3.6. Rotating Sources in SETI
     Several SETI surveys have reported one-time detections with some characteristics expected of interstellar signals, including narrow bandwidth (<1 Hz) and the terrestrial Doppler signature (Horowitz & Sagan 1993; Colomb et al. 1995). None have been confirmed during follow-up observations, typically tracking the apparent source coordinates for on the order of 1 hr.
     One explanation that has been advanced is brief flux density enhancements of continuous emissions, caused by interstellar scintillation and noise variations (Cordes, Lazio, & Sagan 1997), but the probability of large scintillation gains is small. Rotating sources may provide an alternative explanation. Such sources might appear intermittent during transit survey observations and fail to be confirmed with brief reobservations, but they might prove easily repeatable with sufficiently extended observations perhaps a single "day" for planetary sources. While the length of extrasolar days is unknown and probably quite variable, observations over 25 hr would, for example, encompass the periods of more than half the planets in our solar system. It may be prudent to anticipate that the length of extrasolar planetary days could affect interstellar broadcasts.
4. CONCLUSIONS
     No signals resembling the Ohio State Wow were detected in observations dwelling for up to 14 hr at the coordinates where the signal was reported. This result constrains a putative periodic emission to a period greater than 14 hr because our observations were sufficiently sensitive and extended in time to detect emissions with a shorter period at least once. Since the probability of the original detection has been shown to be rather low (<0.10) for sources with periods over approximately 12 hr and a range of durations, the Ohio State detection would have been rather lucky if due to a periodic emission with a much longer period.

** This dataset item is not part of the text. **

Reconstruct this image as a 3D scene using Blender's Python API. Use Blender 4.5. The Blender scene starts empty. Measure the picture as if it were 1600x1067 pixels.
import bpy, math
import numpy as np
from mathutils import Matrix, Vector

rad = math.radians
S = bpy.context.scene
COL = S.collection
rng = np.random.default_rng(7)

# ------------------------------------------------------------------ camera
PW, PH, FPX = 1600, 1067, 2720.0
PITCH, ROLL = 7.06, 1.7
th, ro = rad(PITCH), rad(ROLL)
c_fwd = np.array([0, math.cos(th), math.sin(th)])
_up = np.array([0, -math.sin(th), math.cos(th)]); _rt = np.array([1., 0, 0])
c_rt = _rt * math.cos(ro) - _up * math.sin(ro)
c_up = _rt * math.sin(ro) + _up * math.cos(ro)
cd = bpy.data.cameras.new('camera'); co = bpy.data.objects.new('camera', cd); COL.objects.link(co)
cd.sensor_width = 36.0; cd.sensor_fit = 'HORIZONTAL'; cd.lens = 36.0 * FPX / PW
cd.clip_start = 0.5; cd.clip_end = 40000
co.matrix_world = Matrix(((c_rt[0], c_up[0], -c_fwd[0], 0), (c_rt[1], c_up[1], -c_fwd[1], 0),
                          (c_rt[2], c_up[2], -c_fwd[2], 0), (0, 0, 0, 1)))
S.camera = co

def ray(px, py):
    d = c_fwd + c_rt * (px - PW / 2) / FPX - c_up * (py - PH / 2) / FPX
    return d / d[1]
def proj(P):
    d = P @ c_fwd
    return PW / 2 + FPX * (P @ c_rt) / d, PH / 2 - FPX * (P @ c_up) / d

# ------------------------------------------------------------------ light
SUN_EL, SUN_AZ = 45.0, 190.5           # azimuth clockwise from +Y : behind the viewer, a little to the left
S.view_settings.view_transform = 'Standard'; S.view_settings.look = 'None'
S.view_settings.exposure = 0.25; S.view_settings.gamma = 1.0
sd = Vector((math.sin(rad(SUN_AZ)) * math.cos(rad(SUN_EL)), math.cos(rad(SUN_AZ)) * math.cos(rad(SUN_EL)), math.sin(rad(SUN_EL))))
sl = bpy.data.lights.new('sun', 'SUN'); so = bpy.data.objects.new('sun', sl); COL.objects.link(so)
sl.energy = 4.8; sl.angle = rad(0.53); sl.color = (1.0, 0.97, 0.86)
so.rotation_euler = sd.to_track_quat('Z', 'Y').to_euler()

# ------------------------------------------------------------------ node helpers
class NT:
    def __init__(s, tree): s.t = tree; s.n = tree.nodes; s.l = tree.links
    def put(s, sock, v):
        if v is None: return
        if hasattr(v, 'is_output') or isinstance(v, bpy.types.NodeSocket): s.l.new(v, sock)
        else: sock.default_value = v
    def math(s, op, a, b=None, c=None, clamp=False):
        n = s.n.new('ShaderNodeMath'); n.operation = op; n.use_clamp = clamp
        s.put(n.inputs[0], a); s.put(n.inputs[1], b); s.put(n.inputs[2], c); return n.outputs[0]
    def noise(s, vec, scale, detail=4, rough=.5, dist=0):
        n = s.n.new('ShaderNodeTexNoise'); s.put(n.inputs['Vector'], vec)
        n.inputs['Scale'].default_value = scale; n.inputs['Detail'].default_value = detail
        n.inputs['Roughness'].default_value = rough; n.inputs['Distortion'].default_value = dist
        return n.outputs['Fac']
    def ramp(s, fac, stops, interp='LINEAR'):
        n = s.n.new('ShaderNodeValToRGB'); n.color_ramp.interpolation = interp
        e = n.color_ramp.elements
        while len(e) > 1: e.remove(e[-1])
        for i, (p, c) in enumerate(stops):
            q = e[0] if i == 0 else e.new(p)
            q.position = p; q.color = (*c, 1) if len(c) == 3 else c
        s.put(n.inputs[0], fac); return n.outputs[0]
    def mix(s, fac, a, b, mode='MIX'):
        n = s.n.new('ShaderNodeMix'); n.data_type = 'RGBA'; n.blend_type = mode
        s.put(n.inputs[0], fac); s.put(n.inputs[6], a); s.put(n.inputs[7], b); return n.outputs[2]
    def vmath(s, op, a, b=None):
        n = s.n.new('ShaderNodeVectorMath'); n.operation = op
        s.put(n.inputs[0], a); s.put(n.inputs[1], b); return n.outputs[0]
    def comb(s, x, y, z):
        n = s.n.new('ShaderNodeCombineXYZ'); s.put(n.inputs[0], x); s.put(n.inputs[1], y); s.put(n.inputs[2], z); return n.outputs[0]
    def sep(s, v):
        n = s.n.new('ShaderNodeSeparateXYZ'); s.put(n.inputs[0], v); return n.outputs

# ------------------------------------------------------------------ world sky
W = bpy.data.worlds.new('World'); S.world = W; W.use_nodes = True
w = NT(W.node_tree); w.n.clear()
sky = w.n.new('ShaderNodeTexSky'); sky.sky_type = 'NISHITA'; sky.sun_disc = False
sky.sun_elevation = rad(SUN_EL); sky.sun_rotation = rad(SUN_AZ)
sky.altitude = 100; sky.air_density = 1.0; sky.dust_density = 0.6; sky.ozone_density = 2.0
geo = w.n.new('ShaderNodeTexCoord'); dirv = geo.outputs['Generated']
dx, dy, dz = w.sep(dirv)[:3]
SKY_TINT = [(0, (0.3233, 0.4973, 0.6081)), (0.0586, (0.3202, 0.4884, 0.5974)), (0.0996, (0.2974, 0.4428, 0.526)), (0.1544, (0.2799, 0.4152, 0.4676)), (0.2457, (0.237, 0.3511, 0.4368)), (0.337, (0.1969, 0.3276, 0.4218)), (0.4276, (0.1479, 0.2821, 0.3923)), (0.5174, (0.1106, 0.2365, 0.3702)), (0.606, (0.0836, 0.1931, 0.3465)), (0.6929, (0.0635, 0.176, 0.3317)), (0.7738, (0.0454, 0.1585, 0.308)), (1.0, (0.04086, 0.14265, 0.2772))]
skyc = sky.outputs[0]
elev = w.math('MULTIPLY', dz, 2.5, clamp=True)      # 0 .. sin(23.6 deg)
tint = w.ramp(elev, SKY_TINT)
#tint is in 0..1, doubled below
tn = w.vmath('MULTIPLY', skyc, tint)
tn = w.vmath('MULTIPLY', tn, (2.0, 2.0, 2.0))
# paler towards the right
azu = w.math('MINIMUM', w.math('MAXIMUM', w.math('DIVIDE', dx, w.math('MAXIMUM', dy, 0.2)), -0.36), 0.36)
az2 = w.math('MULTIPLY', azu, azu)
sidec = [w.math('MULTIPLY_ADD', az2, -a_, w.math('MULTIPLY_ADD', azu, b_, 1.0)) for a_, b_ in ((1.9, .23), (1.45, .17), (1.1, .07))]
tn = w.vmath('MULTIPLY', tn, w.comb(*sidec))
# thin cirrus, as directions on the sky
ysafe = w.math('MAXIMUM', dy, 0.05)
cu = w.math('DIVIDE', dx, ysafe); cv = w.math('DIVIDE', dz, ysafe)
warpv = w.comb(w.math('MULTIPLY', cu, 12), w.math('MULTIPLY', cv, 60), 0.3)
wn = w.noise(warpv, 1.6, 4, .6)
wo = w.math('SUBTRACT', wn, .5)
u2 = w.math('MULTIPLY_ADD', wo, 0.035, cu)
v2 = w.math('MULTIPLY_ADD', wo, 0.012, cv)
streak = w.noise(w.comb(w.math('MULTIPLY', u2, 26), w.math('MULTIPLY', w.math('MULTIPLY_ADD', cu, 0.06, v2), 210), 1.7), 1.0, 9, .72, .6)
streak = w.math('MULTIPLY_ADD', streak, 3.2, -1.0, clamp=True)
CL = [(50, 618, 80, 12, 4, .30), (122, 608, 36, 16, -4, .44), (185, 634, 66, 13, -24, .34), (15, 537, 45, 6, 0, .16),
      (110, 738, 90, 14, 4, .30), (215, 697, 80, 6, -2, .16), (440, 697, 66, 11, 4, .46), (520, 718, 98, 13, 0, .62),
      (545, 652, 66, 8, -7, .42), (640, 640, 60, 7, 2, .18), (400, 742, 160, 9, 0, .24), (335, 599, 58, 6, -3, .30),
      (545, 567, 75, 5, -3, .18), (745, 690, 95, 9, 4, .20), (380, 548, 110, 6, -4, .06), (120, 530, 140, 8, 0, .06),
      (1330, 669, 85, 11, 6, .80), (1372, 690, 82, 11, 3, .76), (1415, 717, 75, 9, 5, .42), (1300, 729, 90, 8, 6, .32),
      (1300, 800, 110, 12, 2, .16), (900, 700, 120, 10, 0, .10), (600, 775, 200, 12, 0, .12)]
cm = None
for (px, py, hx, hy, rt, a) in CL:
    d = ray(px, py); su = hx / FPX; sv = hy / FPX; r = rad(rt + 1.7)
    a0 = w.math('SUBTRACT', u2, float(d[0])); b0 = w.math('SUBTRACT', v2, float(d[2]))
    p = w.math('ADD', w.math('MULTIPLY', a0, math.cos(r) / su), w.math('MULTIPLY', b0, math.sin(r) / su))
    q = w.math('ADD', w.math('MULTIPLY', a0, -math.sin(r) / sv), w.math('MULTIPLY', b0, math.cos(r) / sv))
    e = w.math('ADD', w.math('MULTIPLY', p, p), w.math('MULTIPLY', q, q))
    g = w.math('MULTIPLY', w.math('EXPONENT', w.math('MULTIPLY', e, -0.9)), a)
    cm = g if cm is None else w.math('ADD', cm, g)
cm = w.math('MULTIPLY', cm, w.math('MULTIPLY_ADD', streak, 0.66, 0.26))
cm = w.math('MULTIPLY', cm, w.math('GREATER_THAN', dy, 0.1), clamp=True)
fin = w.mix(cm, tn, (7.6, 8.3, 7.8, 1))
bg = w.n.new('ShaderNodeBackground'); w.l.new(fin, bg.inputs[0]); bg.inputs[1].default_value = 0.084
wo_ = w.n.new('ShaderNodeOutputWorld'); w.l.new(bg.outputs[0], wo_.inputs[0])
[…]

     Our observations cannot entirely rule out the possibility of a period longer than 14 hr or an emission that is not periodic at all. We also cannot rule out the possibility of a signal outside of the 2.5 MHz band we observed, although it was 5 times wider than Ohio State's frequency coverage and sufficiently wide to encompass the Doppler shifts expected of a planetary-based signal broadcast at the H I frequency.
     While these observations were undertaken to investigate the Ohio State signal, they also constitute a general search for periodic signals near H I over approximately 1 deg2 of sky, for periods as long as short planetary days. No prior SETI experiments appear to have searched for signals with such long periods (Tarter 1995). The sensitivity of the search was sufficient to detect a 1000 MW broadcast at over 100 lt-yr, assuming a 300 m transmitting antenna, or 1016 W radiated isotropically.
     R. G. thanks John Kraus, Robert Dixon, and Jerry Ehman at the Ohio State University Radio Observatory for providing information on the Wow emission. This work was supported in part by the SETI Institute.